Et même quand il décroche son diplôme et qu’il signe un CDI chez Persistant Studios – qu’il quittera un an et demi plus tard –, il ne s’arrête pas pour autant dans la création de Mr Tako. Pendant encore plusieurs mois, Christophe Galati, remarquable, selon ses proches, par sa « ténacité », ne rentre le soir qu’avec une idée en tête : développer. Ses nuits et ses week-ends y sont totalement consacrés.
« J’ai du faire pas mal de sacrifice. Ma santé, ma vie sociale et ma vie amoureuse en ont pris un coup », souffle le jeune homme qui aspire aujourd’hui à plus « d’équilibre ». Une fois Mr Tako terminé, il se reconnecte au milieu qui lui plaît : celui des créateurs de jeux. Il fait le tour de la France pour des salons et s’envole même pour le Japon, le pays vers lequel se tourne son regard depuis des années, pour le Big Summit à Kyoto. A cette ville Christophe Galati ne dit qu’un au revoir.

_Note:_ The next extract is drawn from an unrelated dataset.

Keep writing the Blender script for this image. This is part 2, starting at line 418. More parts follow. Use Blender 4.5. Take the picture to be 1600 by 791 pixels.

Christophe Galati a toujours été passionné par le Japon et sa culture. Il connait les bases du japonais. / Kerstin Bittner/Westend61 / Photononstop / Kerstin Bittner/Westend61 / Photononstop
Quelques mois plus tard, il remporte en effet un prix de l’Institut français, qui lui offre une place rémunérée dans une résidence d’artistes de Kyoto, pour développer son nouveau concept.
Dans la villa Kujoyama, sorte de « grand château perché sur une montagne », qu’il a rejointe au tout début de l’année 2019, le Japon foisonne à nouveau sous ses pieds. Déterminé, il se lance dans les rues de la ville aux mille temples, pour toquer aux portes des studios indépendants, où il espère pouvoir, à terme, se faire une place. Mais le jeune artiste garde en tête un désir, celui de poursuivre le voyage entamé dans l’histoire des vieilles consoles, jusqu’à celles d’aujourd’hui. En grand passionné.